União poliafetiva, com as bênçãos do tabelião
“O país real, esse é bom, revela os melhores instintos; mas o país oficial, esse é caricato e burlesco” – Machado de Assis
O Conselho Nacional de Justiça disse "não!" à Associação de Direito de Famílias e das Sucessões - ADFAS no pedido de providências nº 1459/08 de 2016, o qual reclamava o direito de as "uniões Poliafetivas" com termo lavrado em cartório serem consideradas união estável e reconhecidas como família perante a lei.
A decisão negando provimento ao requerimento foi apertada com votos divergentes de alguns conselheiros, vigorando, por fim, o argumento de que a sociedade brasileira ainda não está amadurecida para reconhecer o "amor plúrimo".
Com esta decisão, por ora, os cartórios no Brasil não poderão lavrar o termo de união estável, que equipara a união ao casamento civil, e aqueles que já foram lavrados serão recebidos pelo direito apenas como declaração de vontade das partes e não terão o valor legal pretendido.

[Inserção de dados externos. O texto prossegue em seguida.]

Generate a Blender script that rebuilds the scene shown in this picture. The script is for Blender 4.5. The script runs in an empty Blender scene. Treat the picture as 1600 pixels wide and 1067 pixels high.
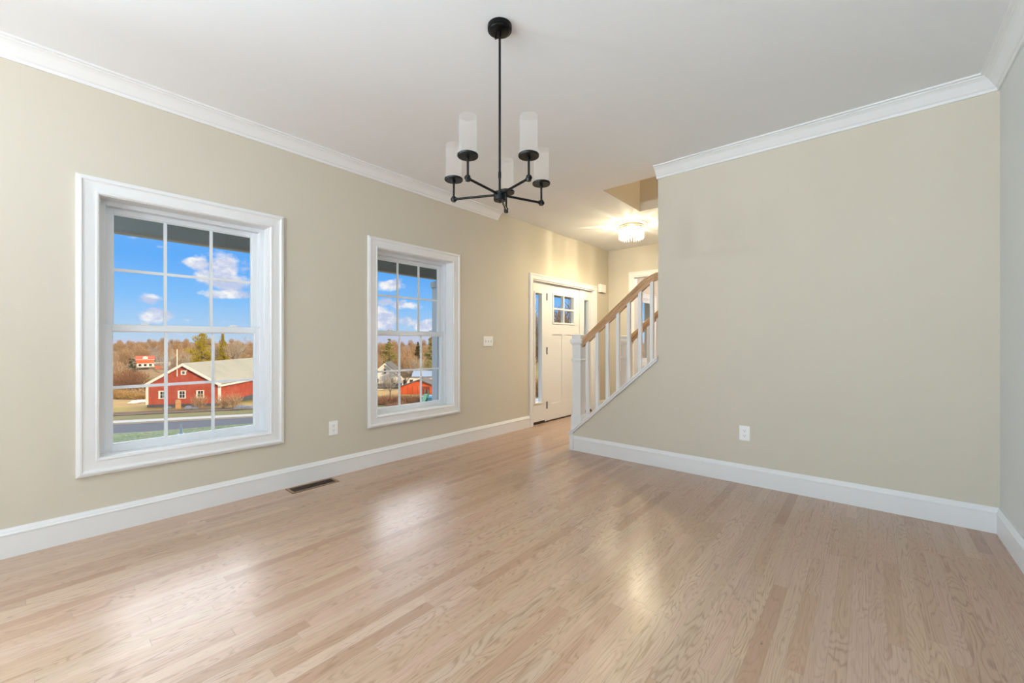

Todavia, a bandeira do relacionamento coletivo ganhou força a partir da decisão do STF em 2011, na Ação Direta de Inconstitucionalidade nº 42772 que reconheceu a união homoafetiva, fazendo uma releitura, bastante peculiar do art. 226, §3º, da Constituição Federal.
Art. 226. A família, base da sociedade, tem especial proteção do Estado.
§ 3º Para efeito da proteção do Estado, é reconhecida a união estável entre o homem e a mulher (OU NÃO!) como entidade familiar, devendo a lei facilitar sua conversão em casamento. "acrescentei e negritei".
A Constituição Federal tem sido interpretada no sentido de recepcionar a diversidade de arranjos sociais como constituição familiar, sem hierarquizá-las, contudo, a família representa um fenômeno social, cultural, antropológico e jurídico que reflete a sociedade de seu tempo e lugar.
A relação “poliamorosa” configura-se pelo relacionamento múltiplo e simultâneo de três ou mais pessoas e é tema praticamente ausente da vida social, pouco debatido na comunidade jurídica e com dificuldades de definição clara em razão do grande número de experiências possíveis para os relacionamentos.
Embora nesse momento o CNJ tenha acertado o cravo, de certa forma deixou o recado que, mais dia menos dia, acertará a ferradura!
Não há nenhuma lei no Brasil que impeça que as pessoas vivam suas organizações sociais, sobretudo, as amorosas, da forma que bem entenderem, ressalvando os impedimentos legais, e nem estou falando em bigamia, mas meu foco aqui é de resistência ao crime de pedofilia e abusos outros contra a dignidade e a vontade humana.
Entretanto, família é conceito estrutural da sociedade, e que nos faz e forma o ethos social no qual conjugamos o ser individual em aquiescência ao ser coletivo.
Ao pensar na família, a Constituição refere a célula mater de toda uma sociedade que deixará de existir se esse conceito primordial distanciar-se da sua essência, nela inserida o elemento substancial de geração, formação, desenvolvimento e amadurecimento dos filhos, produto da família.
Intrigante é constatar que o Brasil continua caricato e burlesco, até mesmo quando tenta ser vanguardista.